* [STORED DATA]:
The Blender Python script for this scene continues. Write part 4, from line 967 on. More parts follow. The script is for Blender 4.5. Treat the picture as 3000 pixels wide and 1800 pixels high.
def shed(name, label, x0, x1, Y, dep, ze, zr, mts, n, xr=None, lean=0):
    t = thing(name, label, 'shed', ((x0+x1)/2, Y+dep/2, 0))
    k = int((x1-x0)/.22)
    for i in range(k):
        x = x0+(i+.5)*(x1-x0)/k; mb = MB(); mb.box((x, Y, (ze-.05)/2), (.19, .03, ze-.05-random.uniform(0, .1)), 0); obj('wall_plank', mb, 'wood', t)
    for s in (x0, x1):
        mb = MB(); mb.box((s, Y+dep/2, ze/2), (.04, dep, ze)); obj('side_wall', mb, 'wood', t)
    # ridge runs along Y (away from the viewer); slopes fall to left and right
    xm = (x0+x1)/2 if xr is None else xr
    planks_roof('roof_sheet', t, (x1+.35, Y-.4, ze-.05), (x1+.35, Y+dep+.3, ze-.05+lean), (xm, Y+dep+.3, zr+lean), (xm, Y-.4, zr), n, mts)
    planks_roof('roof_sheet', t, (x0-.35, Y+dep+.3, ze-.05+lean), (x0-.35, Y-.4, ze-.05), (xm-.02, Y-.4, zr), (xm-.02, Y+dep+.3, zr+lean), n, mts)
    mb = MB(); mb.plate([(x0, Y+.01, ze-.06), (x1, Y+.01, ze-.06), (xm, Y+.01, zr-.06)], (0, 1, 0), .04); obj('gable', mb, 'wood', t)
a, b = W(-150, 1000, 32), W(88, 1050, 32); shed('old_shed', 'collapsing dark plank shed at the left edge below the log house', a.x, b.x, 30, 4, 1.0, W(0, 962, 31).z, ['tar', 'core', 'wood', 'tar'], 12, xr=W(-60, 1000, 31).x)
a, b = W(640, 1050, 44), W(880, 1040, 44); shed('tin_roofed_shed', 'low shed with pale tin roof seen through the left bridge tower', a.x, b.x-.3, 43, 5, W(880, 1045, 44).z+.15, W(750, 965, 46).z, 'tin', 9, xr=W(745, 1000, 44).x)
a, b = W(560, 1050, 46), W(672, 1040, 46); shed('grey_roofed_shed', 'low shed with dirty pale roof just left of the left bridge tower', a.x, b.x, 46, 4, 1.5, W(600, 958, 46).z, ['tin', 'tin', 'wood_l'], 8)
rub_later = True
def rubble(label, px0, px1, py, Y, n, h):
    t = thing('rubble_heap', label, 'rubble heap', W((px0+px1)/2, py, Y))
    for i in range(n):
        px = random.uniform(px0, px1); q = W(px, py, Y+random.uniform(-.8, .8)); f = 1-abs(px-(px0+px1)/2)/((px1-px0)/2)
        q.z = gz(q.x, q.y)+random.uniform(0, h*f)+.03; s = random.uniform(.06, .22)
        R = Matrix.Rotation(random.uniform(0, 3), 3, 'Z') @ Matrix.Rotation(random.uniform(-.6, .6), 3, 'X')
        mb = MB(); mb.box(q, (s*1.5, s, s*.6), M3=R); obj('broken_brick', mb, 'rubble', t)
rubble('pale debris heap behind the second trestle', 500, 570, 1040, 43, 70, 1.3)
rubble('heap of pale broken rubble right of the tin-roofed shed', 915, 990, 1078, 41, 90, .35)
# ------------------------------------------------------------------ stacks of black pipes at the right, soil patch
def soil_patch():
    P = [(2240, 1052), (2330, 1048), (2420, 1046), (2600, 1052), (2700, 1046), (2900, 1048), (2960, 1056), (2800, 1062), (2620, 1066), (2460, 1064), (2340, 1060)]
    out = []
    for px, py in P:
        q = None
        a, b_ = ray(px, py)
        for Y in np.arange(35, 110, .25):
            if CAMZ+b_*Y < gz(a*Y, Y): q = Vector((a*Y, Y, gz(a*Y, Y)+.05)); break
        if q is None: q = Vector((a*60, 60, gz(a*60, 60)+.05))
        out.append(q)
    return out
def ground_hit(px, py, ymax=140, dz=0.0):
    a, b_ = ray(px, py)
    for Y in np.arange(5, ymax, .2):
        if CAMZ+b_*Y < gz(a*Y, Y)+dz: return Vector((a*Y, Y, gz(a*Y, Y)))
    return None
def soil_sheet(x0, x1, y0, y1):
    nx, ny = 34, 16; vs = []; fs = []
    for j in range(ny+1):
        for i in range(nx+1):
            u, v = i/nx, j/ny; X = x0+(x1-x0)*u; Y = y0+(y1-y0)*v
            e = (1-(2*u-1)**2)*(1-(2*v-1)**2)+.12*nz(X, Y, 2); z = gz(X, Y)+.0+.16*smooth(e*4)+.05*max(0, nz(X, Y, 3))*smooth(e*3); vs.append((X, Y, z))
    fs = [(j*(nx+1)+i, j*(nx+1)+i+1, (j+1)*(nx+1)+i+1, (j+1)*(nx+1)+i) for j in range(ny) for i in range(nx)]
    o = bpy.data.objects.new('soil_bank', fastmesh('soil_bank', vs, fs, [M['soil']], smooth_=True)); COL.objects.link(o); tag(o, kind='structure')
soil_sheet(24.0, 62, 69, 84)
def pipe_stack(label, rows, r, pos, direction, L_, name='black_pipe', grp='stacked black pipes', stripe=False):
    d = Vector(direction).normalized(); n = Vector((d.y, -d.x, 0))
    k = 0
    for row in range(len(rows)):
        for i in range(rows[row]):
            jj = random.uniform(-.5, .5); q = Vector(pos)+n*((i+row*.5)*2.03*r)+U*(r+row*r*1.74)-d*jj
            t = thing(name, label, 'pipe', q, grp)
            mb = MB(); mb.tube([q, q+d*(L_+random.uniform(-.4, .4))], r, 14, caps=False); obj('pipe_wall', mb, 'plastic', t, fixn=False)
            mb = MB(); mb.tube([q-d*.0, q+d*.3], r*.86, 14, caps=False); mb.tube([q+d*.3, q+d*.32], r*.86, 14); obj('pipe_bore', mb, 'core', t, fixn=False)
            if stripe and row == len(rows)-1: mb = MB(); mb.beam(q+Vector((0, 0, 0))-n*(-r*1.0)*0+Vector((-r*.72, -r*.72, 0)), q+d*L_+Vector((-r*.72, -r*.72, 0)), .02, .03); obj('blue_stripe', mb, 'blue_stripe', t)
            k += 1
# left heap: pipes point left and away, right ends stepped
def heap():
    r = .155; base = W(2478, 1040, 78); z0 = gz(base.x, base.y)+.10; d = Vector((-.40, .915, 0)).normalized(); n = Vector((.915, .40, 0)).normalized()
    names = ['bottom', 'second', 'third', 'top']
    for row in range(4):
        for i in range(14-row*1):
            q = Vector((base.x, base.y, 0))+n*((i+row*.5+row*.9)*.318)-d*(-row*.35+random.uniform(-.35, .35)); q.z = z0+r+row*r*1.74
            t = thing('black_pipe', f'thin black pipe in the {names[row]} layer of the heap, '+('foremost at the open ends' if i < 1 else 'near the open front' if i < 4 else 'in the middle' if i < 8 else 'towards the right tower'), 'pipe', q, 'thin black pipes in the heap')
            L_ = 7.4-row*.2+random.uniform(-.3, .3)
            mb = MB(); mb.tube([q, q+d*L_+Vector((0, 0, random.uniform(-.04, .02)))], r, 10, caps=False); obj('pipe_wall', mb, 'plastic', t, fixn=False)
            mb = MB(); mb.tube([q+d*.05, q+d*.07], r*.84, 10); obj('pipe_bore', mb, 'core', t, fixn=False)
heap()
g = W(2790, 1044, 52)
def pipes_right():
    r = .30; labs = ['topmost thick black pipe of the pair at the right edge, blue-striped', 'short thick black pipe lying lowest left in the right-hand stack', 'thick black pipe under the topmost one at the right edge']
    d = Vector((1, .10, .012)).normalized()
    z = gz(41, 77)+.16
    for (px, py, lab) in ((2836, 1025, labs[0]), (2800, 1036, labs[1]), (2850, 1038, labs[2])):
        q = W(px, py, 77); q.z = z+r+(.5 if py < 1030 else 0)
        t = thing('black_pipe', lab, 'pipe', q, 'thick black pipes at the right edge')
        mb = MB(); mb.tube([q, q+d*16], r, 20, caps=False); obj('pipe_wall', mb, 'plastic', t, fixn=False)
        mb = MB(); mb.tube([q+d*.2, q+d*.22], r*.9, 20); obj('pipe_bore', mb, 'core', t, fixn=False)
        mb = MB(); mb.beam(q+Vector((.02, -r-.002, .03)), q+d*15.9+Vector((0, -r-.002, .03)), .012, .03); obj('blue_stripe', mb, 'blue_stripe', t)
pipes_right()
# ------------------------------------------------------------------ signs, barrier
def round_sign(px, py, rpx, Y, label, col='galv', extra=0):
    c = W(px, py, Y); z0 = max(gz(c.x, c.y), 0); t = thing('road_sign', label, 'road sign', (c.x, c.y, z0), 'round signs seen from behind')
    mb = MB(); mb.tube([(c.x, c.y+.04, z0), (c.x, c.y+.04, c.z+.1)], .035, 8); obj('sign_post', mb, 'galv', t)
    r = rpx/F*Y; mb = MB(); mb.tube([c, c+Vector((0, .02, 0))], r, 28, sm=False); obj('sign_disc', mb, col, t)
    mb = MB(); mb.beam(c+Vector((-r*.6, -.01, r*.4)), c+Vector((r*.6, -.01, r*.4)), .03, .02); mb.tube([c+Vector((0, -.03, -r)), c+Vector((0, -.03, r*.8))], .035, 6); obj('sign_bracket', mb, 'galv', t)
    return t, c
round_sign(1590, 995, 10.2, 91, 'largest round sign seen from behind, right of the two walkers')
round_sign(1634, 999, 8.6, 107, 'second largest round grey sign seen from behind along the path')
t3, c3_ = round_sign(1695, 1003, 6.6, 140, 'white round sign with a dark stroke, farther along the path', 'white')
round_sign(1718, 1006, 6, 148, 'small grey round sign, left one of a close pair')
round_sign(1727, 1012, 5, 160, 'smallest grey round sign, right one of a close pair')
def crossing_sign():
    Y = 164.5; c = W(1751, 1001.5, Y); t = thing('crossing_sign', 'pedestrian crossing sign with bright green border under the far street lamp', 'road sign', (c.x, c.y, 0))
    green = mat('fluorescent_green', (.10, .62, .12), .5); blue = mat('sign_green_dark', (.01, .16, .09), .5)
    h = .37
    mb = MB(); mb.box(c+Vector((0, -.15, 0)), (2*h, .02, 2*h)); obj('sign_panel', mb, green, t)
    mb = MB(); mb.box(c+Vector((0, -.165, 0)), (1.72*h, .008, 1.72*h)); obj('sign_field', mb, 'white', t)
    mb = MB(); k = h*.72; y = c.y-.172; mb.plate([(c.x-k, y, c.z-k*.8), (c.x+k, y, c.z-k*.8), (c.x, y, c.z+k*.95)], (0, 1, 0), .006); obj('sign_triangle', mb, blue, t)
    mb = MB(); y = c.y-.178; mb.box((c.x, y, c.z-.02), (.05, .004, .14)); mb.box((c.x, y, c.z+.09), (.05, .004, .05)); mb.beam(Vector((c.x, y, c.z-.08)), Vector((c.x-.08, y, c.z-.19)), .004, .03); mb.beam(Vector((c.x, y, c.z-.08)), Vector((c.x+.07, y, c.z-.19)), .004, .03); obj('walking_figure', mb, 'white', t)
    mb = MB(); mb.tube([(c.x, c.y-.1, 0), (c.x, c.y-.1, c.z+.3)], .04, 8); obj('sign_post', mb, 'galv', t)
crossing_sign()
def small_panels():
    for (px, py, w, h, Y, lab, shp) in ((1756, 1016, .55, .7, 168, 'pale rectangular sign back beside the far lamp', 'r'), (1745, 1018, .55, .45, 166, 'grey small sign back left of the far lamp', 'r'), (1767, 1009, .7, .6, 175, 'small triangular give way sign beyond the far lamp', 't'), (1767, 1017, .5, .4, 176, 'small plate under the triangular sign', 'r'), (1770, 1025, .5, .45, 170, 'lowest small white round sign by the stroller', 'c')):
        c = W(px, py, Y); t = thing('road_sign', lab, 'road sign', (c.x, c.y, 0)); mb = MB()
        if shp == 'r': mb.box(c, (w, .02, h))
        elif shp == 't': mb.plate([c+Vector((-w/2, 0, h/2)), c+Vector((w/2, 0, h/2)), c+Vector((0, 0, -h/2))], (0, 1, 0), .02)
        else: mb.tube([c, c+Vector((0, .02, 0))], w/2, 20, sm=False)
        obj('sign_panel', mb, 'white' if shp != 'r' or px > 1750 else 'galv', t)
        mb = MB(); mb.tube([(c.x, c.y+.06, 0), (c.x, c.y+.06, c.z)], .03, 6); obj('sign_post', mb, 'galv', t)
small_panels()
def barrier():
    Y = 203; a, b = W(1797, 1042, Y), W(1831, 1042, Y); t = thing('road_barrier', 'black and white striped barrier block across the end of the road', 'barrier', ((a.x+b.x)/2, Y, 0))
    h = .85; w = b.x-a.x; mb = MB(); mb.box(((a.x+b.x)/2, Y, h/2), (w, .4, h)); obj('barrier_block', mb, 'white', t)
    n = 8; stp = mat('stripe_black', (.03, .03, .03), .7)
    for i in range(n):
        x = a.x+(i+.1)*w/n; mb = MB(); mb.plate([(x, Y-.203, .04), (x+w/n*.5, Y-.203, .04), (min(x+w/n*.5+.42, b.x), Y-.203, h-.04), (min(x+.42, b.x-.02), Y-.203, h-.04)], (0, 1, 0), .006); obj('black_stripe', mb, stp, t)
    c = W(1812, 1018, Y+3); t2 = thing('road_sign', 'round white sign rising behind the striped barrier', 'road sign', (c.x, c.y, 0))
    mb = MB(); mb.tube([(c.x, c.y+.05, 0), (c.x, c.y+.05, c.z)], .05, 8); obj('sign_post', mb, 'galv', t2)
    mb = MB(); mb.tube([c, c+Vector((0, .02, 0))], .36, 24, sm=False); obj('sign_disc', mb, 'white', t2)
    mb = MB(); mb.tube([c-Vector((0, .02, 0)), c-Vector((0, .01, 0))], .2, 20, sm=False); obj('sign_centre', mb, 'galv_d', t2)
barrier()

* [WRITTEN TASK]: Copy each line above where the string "from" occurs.

* [TASK RESPONSE]:
The Blender Python script for this scene continues. Write part 4, from line 967 on. More parts follow. The script is for Blender 4.5. Treat the picture as 3000 pixels wide and 1800 pixels high.
    # ridge runs along Y (away from the viewer); slopes fall to left and right
    c = W(px, py, Y); z0 = max(gz(c.x, c.y), 0); t = thing('road_sign', label, 'road sign', (c.x, c.y, z0), 'round signs seen from behind')
round_sign(1590, 995, 10.2, 91, 'largest round sign seen from behind, right of the two walkers')
round_sign(1634, 999, 8.6, 107, 'second largest round grey sign seen from behind along the path')